> [WRITTEN TASK]
Write out all of the entries exactly, please.

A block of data
* * * * * * * * *
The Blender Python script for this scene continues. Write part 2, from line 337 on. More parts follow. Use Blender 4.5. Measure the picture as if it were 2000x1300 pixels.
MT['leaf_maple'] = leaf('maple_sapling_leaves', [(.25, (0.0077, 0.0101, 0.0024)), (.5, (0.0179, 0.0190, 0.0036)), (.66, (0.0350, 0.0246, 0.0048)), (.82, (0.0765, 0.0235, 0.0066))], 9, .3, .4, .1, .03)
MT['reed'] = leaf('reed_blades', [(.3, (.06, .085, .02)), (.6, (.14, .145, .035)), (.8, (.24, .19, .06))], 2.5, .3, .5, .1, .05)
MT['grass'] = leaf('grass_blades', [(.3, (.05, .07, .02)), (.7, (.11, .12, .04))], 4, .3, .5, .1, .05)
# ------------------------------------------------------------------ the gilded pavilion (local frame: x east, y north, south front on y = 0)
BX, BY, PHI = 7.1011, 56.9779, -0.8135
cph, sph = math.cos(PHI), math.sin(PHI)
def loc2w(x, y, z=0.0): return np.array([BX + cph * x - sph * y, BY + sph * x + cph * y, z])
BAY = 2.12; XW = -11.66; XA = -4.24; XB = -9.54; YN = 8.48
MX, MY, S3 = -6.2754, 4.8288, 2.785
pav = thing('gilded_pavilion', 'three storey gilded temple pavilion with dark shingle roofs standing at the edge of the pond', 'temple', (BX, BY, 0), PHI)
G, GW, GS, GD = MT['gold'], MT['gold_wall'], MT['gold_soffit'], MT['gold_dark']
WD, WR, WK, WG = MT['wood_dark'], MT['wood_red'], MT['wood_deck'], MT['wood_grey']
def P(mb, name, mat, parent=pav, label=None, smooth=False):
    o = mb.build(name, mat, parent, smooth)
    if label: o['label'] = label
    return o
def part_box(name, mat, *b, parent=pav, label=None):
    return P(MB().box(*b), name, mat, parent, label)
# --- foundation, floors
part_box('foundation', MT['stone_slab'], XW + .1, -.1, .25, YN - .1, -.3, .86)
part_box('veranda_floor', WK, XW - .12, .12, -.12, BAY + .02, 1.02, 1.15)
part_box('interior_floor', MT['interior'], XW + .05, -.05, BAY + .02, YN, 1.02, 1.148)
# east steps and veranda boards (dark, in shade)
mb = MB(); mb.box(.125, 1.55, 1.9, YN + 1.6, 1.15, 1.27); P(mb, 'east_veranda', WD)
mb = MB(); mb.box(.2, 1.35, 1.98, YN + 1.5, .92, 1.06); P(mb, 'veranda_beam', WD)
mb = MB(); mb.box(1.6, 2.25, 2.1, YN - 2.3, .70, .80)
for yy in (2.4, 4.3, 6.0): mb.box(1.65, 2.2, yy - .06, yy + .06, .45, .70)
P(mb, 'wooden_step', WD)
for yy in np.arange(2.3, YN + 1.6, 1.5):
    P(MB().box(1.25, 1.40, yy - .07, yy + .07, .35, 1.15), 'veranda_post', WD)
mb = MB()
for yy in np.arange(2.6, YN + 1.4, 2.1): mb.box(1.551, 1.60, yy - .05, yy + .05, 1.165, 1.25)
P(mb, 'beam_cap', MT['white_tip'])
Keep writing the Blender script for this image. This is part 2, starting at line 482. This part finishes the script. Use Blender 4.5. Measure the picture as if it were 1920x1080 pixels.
* * * * * * * * *
> [IN RESPONSE]
The Blender Python script for this scene continues. Write part 2, from line 337 on. More parts follow. Use Blender 4.5. Measure the picture as if it were 2000x1300 pixels.
MT['leaf_maple'] = leaf('maple_sapling_leaves', [(.25, (0.0077, 0.0101, 0.0024)), (.5, (0.0179, 0.0190, 0.0036)), (.66, (0.0350, 0.0246, 0.0048)), (.82, (0.0765, 0.0235, 0.0066))], 9, .3, .4, .1, .03)
MT['reed'] = leaf('reed_blades', [(.3, (.06, .085, .02)), (.6, (.14, .145, .035)), (.8, (.24, .19, .06))], 2.5, .3, .5, .1, .05)
MT['grass'] = leaf('grass_blades', [(.3, (.05, .07, .02)), (.7, (.11, .12, .04))], 4, .3, .5, .1, .05)
# ------------------------------------------------------------------ the gilded pavilion (local frame: x east, y north, south front on y = 0)
BX, BY, PHI = 7.1011, 56.9779, -0.8135
cph, sph = math.cos(PHI), math.sin(PHI)
def loc2w(x, y, z=0.0): return np.array([BX + cph * x - sph * y, BY + sph * x + cph * y, z])
BAY = 2.12; XW = -11.66; XA = -4.24; XB = -9.54; YN = 8.48
MX, MY, S3 = -6.2754, 4.8288, 2.785
pav = thing('gilded_pavilion', 'three storey gilded temple pavilion with dark shingle roofs standing at the edge of the pond', 'temple', (BX, BY, 0), PHI)
G, GW, GS, GD = MT['gold'], MT['gold_wall'], MT['gold_soffit'], MT['gold_dark']
WD, WR, WK, WG = MT['wood_dark'], MT['wood_red'], MT['wood_deck'], MT['wood_grey']
def P(mb, name, mat, parent=pav, label=None, smooth=False):
    o = mb.build(name, mat, parent, smooth)
    if label: o['label'] = label
    return o
def part_box(name, mat, *b, parent=pav, label=None):
    return P(MB().box(*b), name, mat, parent, label)
# --- foundation, floors
part_box('foundation', MT['stone_slab'], XW + .1, -.1, .25, YN - .1, -.3, .86)
part_box('veranda_floor', WK, XW - .12, .12, -.12, BAY + .02, 1.02, 1.15)
part_box('interior_floor', MT['interior'], XW + .05, -.05, BAY + .02, YN, 1.02, 1.148)
# east steps and veranda boards (dark, in shade)
mb = MB(); mb.box(.125, 1.55, 1.9, YN + 1.6, 1.15, 1.27); P(mb, 'east_veranda', WD)
mb = MB(); mb.box(.2, 1.35, 1.98, YN + 1.5, .92, 1.06); P(mb, 'veranda_beam', WD)
mb = MB(); mb.box(1.6, 2.25, 2.1, YN - 2.3, .70, .80)
for yy in (2.4, 4.3, 6.0): mb.box(1.65, 2.2, yy - .06, yy + .06, .45, .70)
P(mb, 'wooden_step', WD)
for yy in np.arange(2.3, YN + 1.6, 1.5):
    P(MB().box(1.25, 1.40, yy - .07, yy + .07, .35, 1.15), 'veranda_post', WD)
mb = MB()
for yy in np.arange(2.6, YN + 1.4, 2.1): mb.box(1.551, 1.60, yy - .05, yy + .05, 1.165, 1.25)
P(mb, 'beam_cap', MT['white_tip'])
Keep writing the Blender script for this image. This is part 2, starting at line 482. This part finishes the script. Use Blender 4.5. Measure the picture as if it were 1920x1080 pixels.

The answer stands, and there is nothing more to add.